*WRITTEN REQUEST*: With the images removed, repeat the data below exactly.

>> START MATERIAL PROVIDED

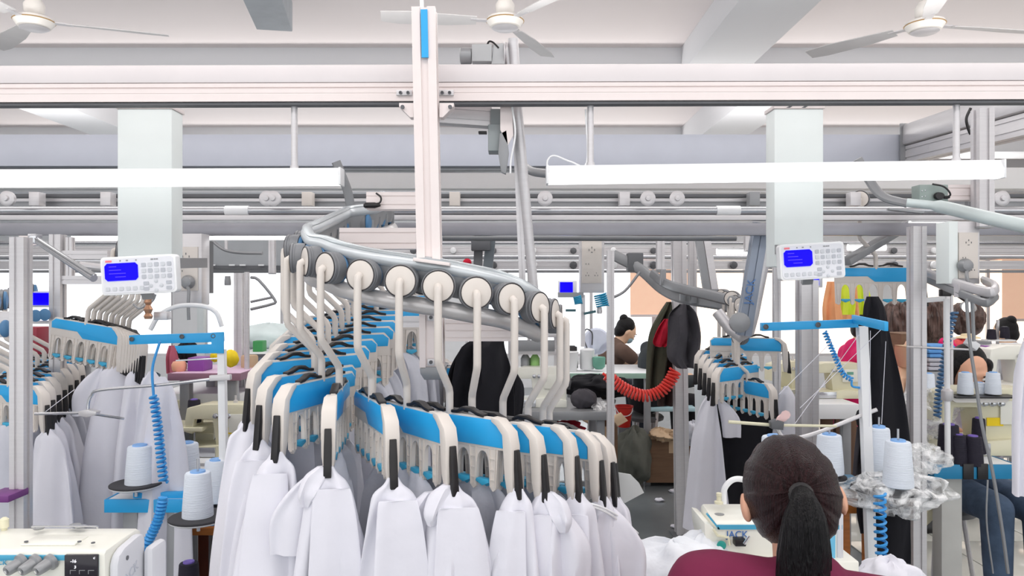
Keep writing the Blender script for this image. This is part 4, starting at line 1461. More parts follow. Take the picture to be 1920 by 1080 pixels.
# right stand
RD = 2.75
t = T('thread_stand', 'right thread stand with leaning white post, angled blue arms and thread guides', 'thread stand', V((px(1636, 1050, RD).x, RD, 0)))
a = px(1616, 612, RD)
b2 = V((px(1645, 1080, RD).x, RD, .02))
t.add('post', MB().bar(b2, a, .034, .03, up=BK), white_p, bev=.002)
t.add('foot', MB().box((b2.x, RD, .01), (.24, .24, .02)), white_p, bev=.003)
bar_ = t.add('blue_arm', MB().bar(px(1427, 613, RD), px(1606, 606, RD), .03, 15 / F * RD), blue, bev=.001)
t.add('blue_arm', MB().bar(px(1600, 598, RD), px(1662, 612, RD - .35), .012, .03), blue, bev=.001)
for x, y in ((1436, 613), (1534, 609)):
    t.add('bolt', MB().lathe(px(x, y, RD - .018), -BK, [(.010, 0), (.010, .002), (.007, .003), (.006, .001)], 12), grey_d, parent=bar_)
t.add('guide_rod', MB().tube([px(1366, 791, RD - .1), px(1448, 797, RD - .1)], .006, 8), beige)
t.add('guide_rod', MB().tube([px(1440, 797, RD - .1), px(1568, 799, RD - .08)], .005, 8), beige)
t.add('bent_rod', MB().tube(smooth([px(1455, 800, RD - .1), px(1466, 818, RD - .1), px(1478, 824, RD - .1), px(1530, 812, RD - .05), px(1612, 780, RD), px(1644, 768, RD)], 4), .0075, 8), alu)
t.add('clamp', MB().prism([(-.02, -.014), (.02, -.018), (.024, .01), (0, .018), (-.022, .01)], px(1458, 797, RD - .13), RT, UP, BK * .03), grey_d, bev=.001)
t.add('tied_rag', MB().loft([[px(1458 + 3 * i + 4 * cos(th) * (1 + i * .6) * (1 if i < 4 else .6), 793 - 3 * i + 4 * sin(th) * (.7 + i * .3), RD - .12 + .01 * cos(th)) for th in [k * pi / 4 for k in range(8)]] for i in range(6)]), mat('pale_pink_cloth', (240, 206, 204), .85))
for i, (x0, y0, x1, y1) in enumerate(((1610, 628, 1490, 795), (1655, 615, 1500, 765), (1632, 620, 1630, 800), (1661, 640, 1653, 795), (1560, 640, 1460, 740))):
    one('thread_strand', MB().tube([px(x0, y0, RD - .03), px(x1, y1, RD - .06)], .0011, 5), cloth_w,
        'white thread strand %s on the right stand\'s blue arms' % ['slanting longest', 'slanting from the tip', 'beside the post', 'over black cloth', 'before the grey post'][i], 'thread', px(x1, y1, RD - .06), 'thread strands of the right stand')
gc = 'white thread cones of the right stand'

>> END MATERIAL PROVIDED

*TASK RESPONSE*:
Keep writing the Blender script for this image. This is part 4, starting at line 1461. More parts follow. Take the picture to be 1920 by 1080 pixels.
# right stand
RD = 2.75
t = T('thread_stand', 'right thread stand with leaning white post, angled blue arms and thread guides', 'thread stand', V((px(1636, 1050, RD).x, RD, 0)))
a = px(1616, 612, RD)
b2 = V((px(1645, 1080, RD).x, RD, .02))
t.add('post', MB().bar(b2, a, .034, .03, up=BK), white_p, bev=.002)
t.add('foot', MB().box((b2.x, RD, .01), (.24, .24, .02)), white_p, bev=.003)
bar_ = t.add('blue_arm', MB().bar(px(1427, 613, RD), px(1606, 606, RD), .03, 15 / F * RD), blue, bev=.001)
t.add('blue_arm', MB().bar(px(1600, 598, RD), px(1662, 612, RD - .35), .012, .03), blue, bev=.001)
for x, y in ((1436, 613), (1534, 609)):
    t.add('bolt', MB().lathe(px(x, y, RD - .018), -BK, [(.010, 0), (.010, .002), (.007, .003), (.006, .001)], 12), grey_d, parent=bar_)
t.add('guide_rod', MB().tube([px(1366, 791, RD - .1), px(1448, 797, RD - .1)], .006, 8), beige)
t.add('guide_rod', MB().tube([px(1440, 797, RD - .1), px(1568, 799, RD - .08)], .005, 8), beige)
t.add('bent_rod', MB().tube(smooth([px(1455, 800, RD - .1), px(1466, 818, RD - .1), px(1478, 824, RD - .1), px(1530, 812, RD - .05), px(1612, 780, RD), px(1644, 768, RD)], 4), .0075, 8), alu)
t.add('clamp', MB().prism([(-.02, -.014), (.02, -.018), (.024, .01), (0, .018), (-.022, .01)], px(1458, 797, RD - .13), RT, UP, BK * .03), grey_d, bev=.001)
t.add('tied_rag', MB().loft([[px(1458 + 3 * i + 4 * cos(th) * (1 + i * .6) * (1 if i < 4 else .6), 793 - 3 * i + 4 * sin(th) * (.7 + i * .3), RD - .12 + .01 * cos(th)) for th in [k * pi / 4 for k in range(8)]] for i in range(6)]), mat('pale_pink_cloth', (240, 206, 204), .85))
for i, (x0, y0, x1, y1) in enumerate(((1610, 628, 1490, 795), (1655, 615, 1500, 765), (1632, 620, 1630, 800), (1661, 640, 1653, 795), (1560, 640, 1460, 740))):
    one('thread_strand', MB().tube([px(x0, y0, RD - .03), px(x1, y1, RD - .06)], .0011, 5), cloth_w,
        'white thread strand %s on the right stand\'s blue arms' % ['slanting longest', 'slanting from the tip', 'beside the post', 'over black cloth', 'before the grey post'][i], 'thread', px(x1, y1, RD - .06), 'thread strands of the right stand')
gc = 'white thread cones of the right stand'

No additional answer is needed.